Sehubungan dengan anggapan dasar diatas, dalam kenyataannya, banyak
orang yang beragama Islam melakukan kegiatan jual beli dalam rangka
pencaharian dan usaha mereka, salah satu diantaranya adalah kegiatan jual beli
bawang merah dengan sistem tebasan di Desa Sidapurna.
Dalam jual beli tersebut taksiran yang dilakukan adalah dengan sistem
tebasan yang dilakukan oleh pedagang dengan cara memborong semua hasil
tanaman bawang merah sebelum dipanen yang dilakukan dengan cara mengitari
petakan sawah kemudian dengan hanya mencabut beberapa rumpun bawang
merah dari akarnya yang digunakan sebagai sampel untuk memperkirakan jumlah
seluruh hasil panen tanaman bawang merah yang masih berada Di dalam tanah.
Cara ini memang memungkinkan terjadinya spekulasi dari kedua belah pihak,
karena kualitas dan kuantitas bawang merah belum tentu jelas keadaan dan
kebenaran perhitungannya karena tanpa penakaran dan penimbangan yang
sempurna. Dan kemudian dari cara ini transaksi sudah bisa dilakukan.
Sistem tebasan dalam jual beli bawang merah tersebut juga
memungkinkan adanya jual beli yang mengandung unsur gharar yang dilarang
hukum Islam. Kemudian dalam praktek jual beli bawang merah dengan sistem
tebasan tersebut perjanjian hanya dilakukan dengan cara lisan tanpa perjanjian
4
tertulis, sehingga memungkinkan terjadinya ingkar janji yang mungkin dapat
berakibat perselisihan.
Selanjutnya dalam pembayaran yang dilakukan adalah dengan cara panjar.
Cara ini dilakukan dengan membayar dahulu uang muka sekitar 25%-50% dan
kekurangan pembayaran akan dibayarkan setelah bawang merah dipanen. Dan
untuk megantisipasi kerugian yang diderita oleh pedagang ada beberapa
pedagang melakukan pengurangan pembayaran yang sudah disepakati di awal
perjanjian yang sering dikenal dengan istilah cowokan.

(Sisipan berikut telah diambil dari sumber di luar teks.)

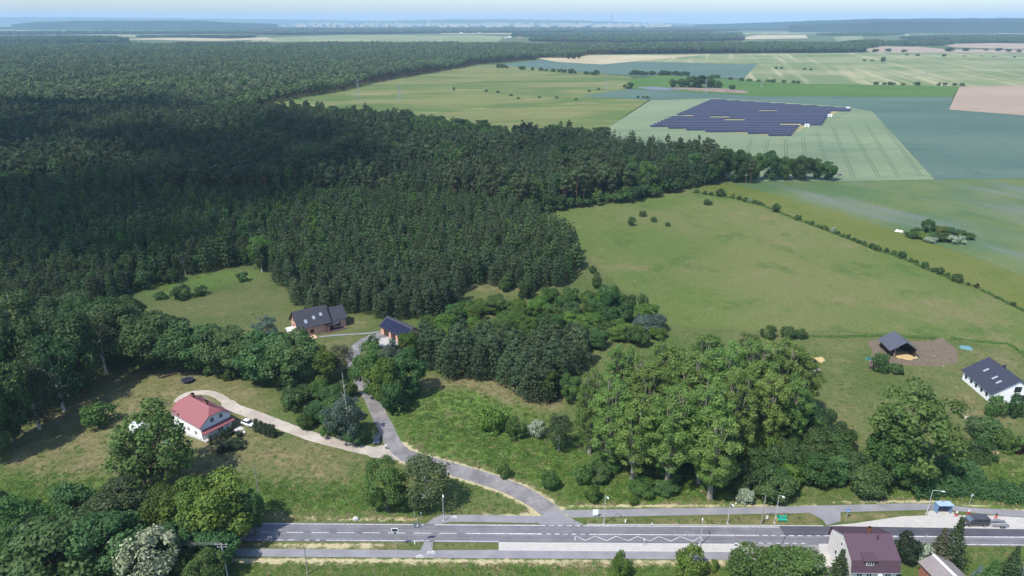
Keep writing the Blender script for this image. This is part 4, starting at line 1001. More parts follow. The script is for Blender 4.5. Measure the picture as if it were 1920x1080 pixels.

Dan cowokan ini,
sebelumnya tidak pernah dibicarakan dalam perjanjian jual beli sehingga dapat
merugikan pihak petani.
Praktek jual beli bawang merah seperti di Desa Sidapurna ini sudah lama
diterapkan dan sudah menjadi tradisi bahkan sampai sekarang belum ada
perubahan yang mungkin bisa lebih mengutamakan keadilan dan keuntungan
kedua belah pihak berdasarkan agama Islam yang mayoritas dianutnya.
B. Pokok Masalah
Dari uraian tentang latar belakang mengenai praktek jual beli bawang
merah dengan sistem tebasan di Desa Sidapurna, maka dapat dirumuskan pokok
masalah yang selanjutnya dapat dijadikan fokus utama dalam penelitian ini.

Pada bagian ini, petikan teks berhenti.